Wednesday, July 22, 2009

A window to your sole...

Are we in the garden or is the wall keeping us out? The most intriguing thing about this cover is the image. The title is lost in the shrubbery.

I wonder if Ward Just might think more of himself than he does his writing; since his name is hierarchically more prominent? It seems as thought the designer found this great image that maybe related well to the content, and just slapped on the title.

Ace in the hole...

The strong diagonals created by the woman leaning on the bridge table are continued in the italicized text of the title. The bilateral type system is employed, and aids in balancing these strong diagonals.

The chosen type face echos the bygone era of the woman's dress, as well as the pass time of card playing. The airy quality of the letter spacing and heavy leading enhance the sense of depth in the image.

For your eyes only...

The collage effect of the of this book cover, with the rubber stamp, handwritten post-it, coffee and blood staining. Gives the a glimpse of what might be a dark and sinister tail.

The seemingly random layout is hiding a well organized grid. The dark red text in an Old Style font, looks to have been written in blood. The multiple type faces and hand lettering enhance worn from use quality.

Tuesday, June 23, 2009

I am mesmerized by the spiraling background...

The strong vertical bar-code lines are balanced by the silhouette of the man. They give a sci-phi impression of, Man vs. Bar-Code.
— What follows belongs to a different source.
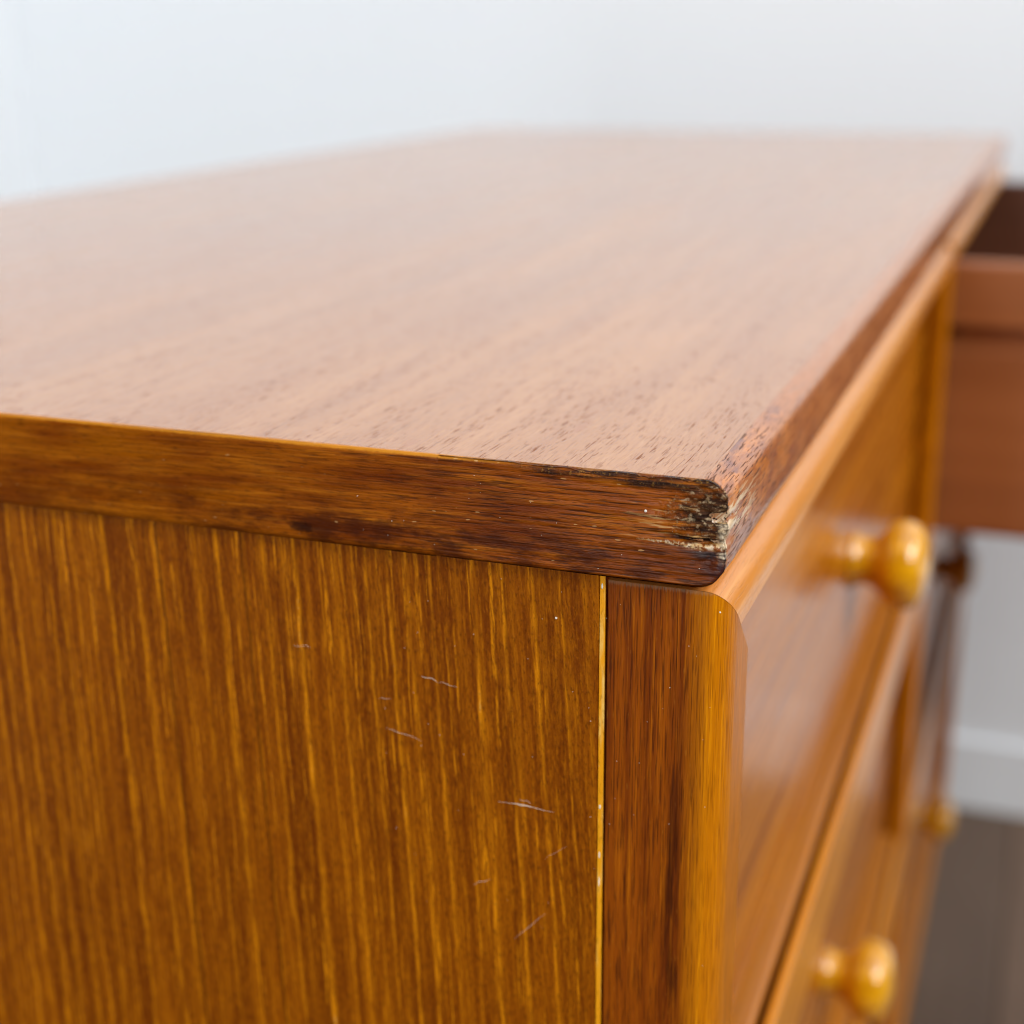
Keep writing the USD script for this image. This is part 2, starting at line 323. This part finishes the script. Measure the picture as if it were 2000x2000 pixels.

The rough bit-mapped quality of the type complements the bar- code and numerals. The utilization of all lowercase for the title, illustrates the word unincorporated. As if this man is unimportant, an insignificant cog in the machine or mechanism of life.

The bright yellow color of the title text complements and brings balance to the abundance of dark blue.



Its kind of creepy...

The image of the little girl's fragmented photograph is very arresting. The subtle color variation of the multi-panel layout, divided by the "Rule of Thirds" creates a rhythm that is echoed in the contrasting colors and alignment of the text.

The elongated height and line weight of the sans-serif typeface is repeated with the irregular grid lines. Overall great unity, and really illustrates the books title. But I won't read it...I don't like stories about possible bad things happening to little girls.